TIE IT ALL TOGETHER, THEN LOOP THE HUMANS BACK IN

Obviously, the supercomputer-on-an-airship model doesn’t scale to the individual Predator drone, which doesn’t have the space or capacity to carry its own onboard processing suite. But as computer language and computer vision become more robust, storage architectures shrink, and ISR platforms change to meet the demands of the future–and all of these things are already happening–it’s not difficult to envision a day in the near future when the military finally climbs back on top of its data problem. The issue then is finding the right balance between machine reliability and human decision-making so that the armed services and intelligence community can get the most out of both.

“I always talk about keeping the human in the loop,” Modus Operandi’s Barrett says. “There are always judgment calls that have to be made. But if I look across popular culture and I look at the continuing development of artificial intelligence–I watch a computer win on Jeopardy–I start to think of tremendous possibilities that exist.”

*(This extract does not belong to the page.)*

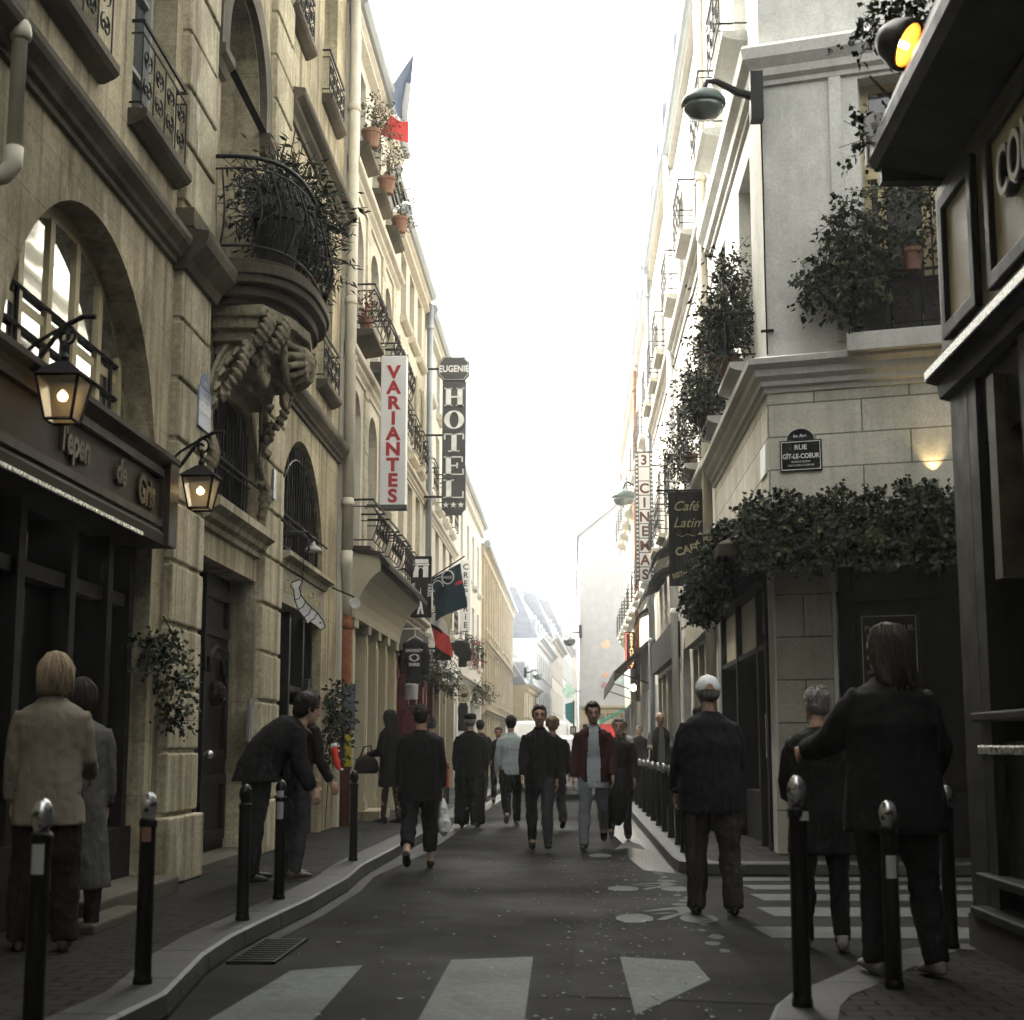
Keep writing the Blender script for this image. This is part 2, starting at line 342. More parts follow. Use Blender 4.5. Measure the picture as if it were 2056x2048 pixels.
def kerb(name, pl, inner, d, w=.29, h=.12):
    q = offs(pl, d * w); mb = MB()
    for i in range(len(pl) - 1):
        a, b, c, e = pl[i], pl[i + 1], q[i + 1], q[i]
        mb.add([(a[0], a[1], -.02), (b[0], b[1], -.02), (b[0] + (c[0] - b[0]) * .05, b[1] + (c[1] - b[1]) * .05, h - .012), (a[0] + (e[0] - a[0]) * .05, a[1] + (e[1] - a[1]) * .05, h - .012), (b[0] + (c[0] - b[0]) * .12, b[1] + (c[1] - b[1]) * .12, h), (a[0] + (e[0] - a[0]) * .12, a[1] + (e[1] - a[1]) * .12, h), (c[0], c[1], h), (e[0], e[1], h)], [(0, 1, 2, 3), (3, 2, 4, 5), (5, 4, 6, 7)])
    struct('kerb_' + name, mb, m_granite, norm=True)
    mb = MB(); pl2 = [(x, y, h - .004) for x, y in q] + [(x, y, h - .004) for x, y in inner]
    T = tessellate_polygon([[Vector(p) for p in pl2]]); mb.add(pl2, [tuple(t) for t in T]); struct('pavement_' + name, mb, m_cob, norm=True)
kerb('far_side', KL, [(-4.2, 160), (-4.2, -30)], 1)
kerb('corner', KR, [(5.9, 66), (5.9, 15.0)], -1)
kerb('near_corner', KN, [(5.9, -30)], -1)
# gutters: slightly lighter, wetter strips beside the kerbs
m_gut = stone('wet_gutter_concrete', (.08, .08, .078), (.045, .045, .044), .6, .2, rough=.26, bstr=.25)
mb = MB(); mb.add([(.70, 15.6, .004), (1.005, 15.2, .004), (1.005, 60, .004), (.72, 60, .004), (.62, 30, .004), (.56, 22, .004), (.66, 19, .004), (.62, 17.2, .004)], [tuple(range(8))]); struct('gutter', mb, m_gut)
mb = MB(); pl = [p for p in KL if p[1] > 9]; q = [(p[0] + (.10 if p[1] < 16 else .26), p[1]) for p in pl]
for i in range(len(pl) - 1): mb.add([(*pl[i], .004), (*q[i], .004), (*q[i + 1], .004), (*pl[i + 1], .004)], [(0, 1, 2, 3)])
struct('gutter', mb, m_gut)
mb = MB(); mb.add([(-.02, 7.8, .0035), (.98, 7.6, .0035), (.96, 15.3, .0035), (.62, 15.4, .0035), (.05, 12.1, .0035), (.02, 10.4, .0035)], [tuple(range(6))]); struct('road_patch', mb, m_asph2)
# painted markings
def sheet(polys, z=.004):
    mb = MB()
    for p in polys:
        T = tessellate_polygon([[Vector((x, y, 0)) for x, y in p]]); mb.add([(x, y, z) for x, y in p], [tuple(t) for t in T])
    return mb
struct('crosswalk_marking', sheet([[(-1.19, 8.83), (-1.56, 8.61), (-1.66, 6.9), (-1.74, 5.0), (-1.16, 5.0)], [(-.71, 9.07), (-.24, 9.22), (-.21, 5.0), (-.70, 5.0)], [(.27, 9.24), (.69, 9.06), (.72, 8.36), (.28, 7.27)]]), m_markp)
ss = []
for y0, y1, xa, xb in ((14.42, 14.80, 1.45, 4.3), (13.56, 13.99, 1.5, 4.3), (12.6, 13.15, 1.47, 4.2), (11.45, 12.08, 1.4, 4.1), (10.16, 10.79, 1.22, 3.5)):
    ss.append([(xa + .06, y0), (xb, y0 + .03), (xb, y1 + .03), (xa, y1)])
struct('side_crosswalk_marking', sheet(ss), m_markp)
def bike(cx, cy, sx, ly, flip=1):
    E = lambda x, y, rx, ry: [(cx + sx * x + rx * math.cos(a * math.pi / 12), cy + y + ry * math.sin(a * math.pi / 12)) for a in range(24)]
    Q = lambda pts: [(cx + sx * x, cy + y * ly) for x, y in pts]
    return [E(-.23, 0, .135, .30 * ly), E(.23, 0, .135, .30 * ly), Q([(-.08, -.1), (.0, .15), (.13, .40), (.22, .38), (.1, .2), (-.01, -.1)]), Q([(-.15, .5), (.1, .78), (.2, .86), (.26, .45), (.12, .38), (.1, .6), (-.13, .44)]), Q([(-.1, .3), (.02, .4), (.1, .39), (.0, .28)]), E(.16, .98 * ly, .06, .09)]
struct('bicycle_marking', sheet(bike(.665, 11.24, 1, 1) + bike(.66, 13.55, 1, .8) + [[(.30 + .13 * math.cos(a * math.pi / 12), 17.61 + .33 * math.sin(a * math.pi / 12)) for a in range(24)], [(.48, 18.5), (.6, 19.6), (.72, 20.2), (.84, 19.6), (.86, 18.6), (.74, 19.1), (.64, 18.9)]], .008), m_markp)
dots = []
for x, y in ((.9, 10.9), (.86, 10.55), (.92, 10.2), (.87, 9.85), (.91, 9.5), (.88, 12.55), (.93, 12.8), (.86, 13.0), (.9, 14.35), (.86, 14.8), (.83, 15.2)):
    r = random.uniform(.03, .055); dots.append([(x + r * random.uniform(.7, 1.3) * math.cos(a), y + 2.4 * r * random.uniform(.7, 1.3) * math.sin(a)) for a in [i * math.pi / 5 for i in range(10)]])
struct('worn_line_marking', sheet(dots, .006), m_markp)
# scraps of paper and petals on the asphalt
mb = MB()
for i in range(420):
    y = 6.5 + 11 * random.random() ** 1.3; x = random.gauss(.35, .28) if random.random() < .65 else random.uniform(-1.7, .95)
    if x < -1.8 or x > .98 or (y < 9 and x > .8): continue
    s = random.uniform(.006, .016) * (1.6 if random.random() < .12 else 1); a = random.uniform(0, 3.1); dx, dy = s * math.cos(a), s * math.sin(a)
    mb.add([(x - dx, y - dy, .009), (x + dy, y - dx, .012), (x + dx, y + dy, .009), (x - dy, y + dx, .014)], [(0, 1, 2, 3)])
tag(mb.build('paper_scraps', mat('grey_paper', (.20, .20, .19), .8)), 'tiny pale paper scraps scattered over the asphalt', 'litter', kind='stuff')
# drain grate in the left gutter
mb = MB(); mb.box(-1.97, -1.70, 8.85, 9.95, .003, .007)
for i in range(11): mb.box(-1.955, -1.715, 8.87 + i * .098, 8.915 + i * .098, .008, .016)
mb.box(-1.975, -1.957, 8.85, 9.95, .004, .017); mb.box(-1.713, -1.695, 8.85, 9.95, .004, .017)
tag(mb.build('drain_grate', m_black), 'long black drain grating set in the near left gutter', 'drain grate')
def mirrorg(name):
    m, nt, b = nodes(name); tc = N(nt, 'ShaderNodeTexCoord').outputs['Object']; b.inputs['Base Color'].default_value = (.85, .86, .84, 1); b.inputs['Metallic'].default_value = .95; b.inputs['Roughness'].default_value = .04; bump(nt, b, tn(nt, tc, 1.6, 2), .02, .03); return m
m_mirror = mirrorg('old_reflective_glass')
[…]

The artificial intelligence piece is integral to making the future of ISR a reality. Future drones will have the ability to gather more sensor data than ever before, process that data in near real-time, and make determinations about what information is relevant to the fight at hand so that it can be immediately downlinked and brought to human attention. The rest will be tagged with metadata and carefully filed away so human analysts can call it up with simple language queries later.

In other words, we’ll be relying heavily on machines to do a good deal of the leg-work, as well as to make some low-level judgment calls. In situations where lives hang in the balance, such reliance on technology may be troubling, but it’s more or less the only way forward in a data deluged battle space.

“Between the birth of the world and 2003, there were five exabytes of information that were created,” Deptula says. “We now create five exabytes every two days, and that’s accelerating. So this large data problem is significant, and we’re not going to solve it by continuing to do data management the way we have been up to this point in time.”

From that perspective, not only can technology save the U.S. military from its technology, but it’s probably the only hope.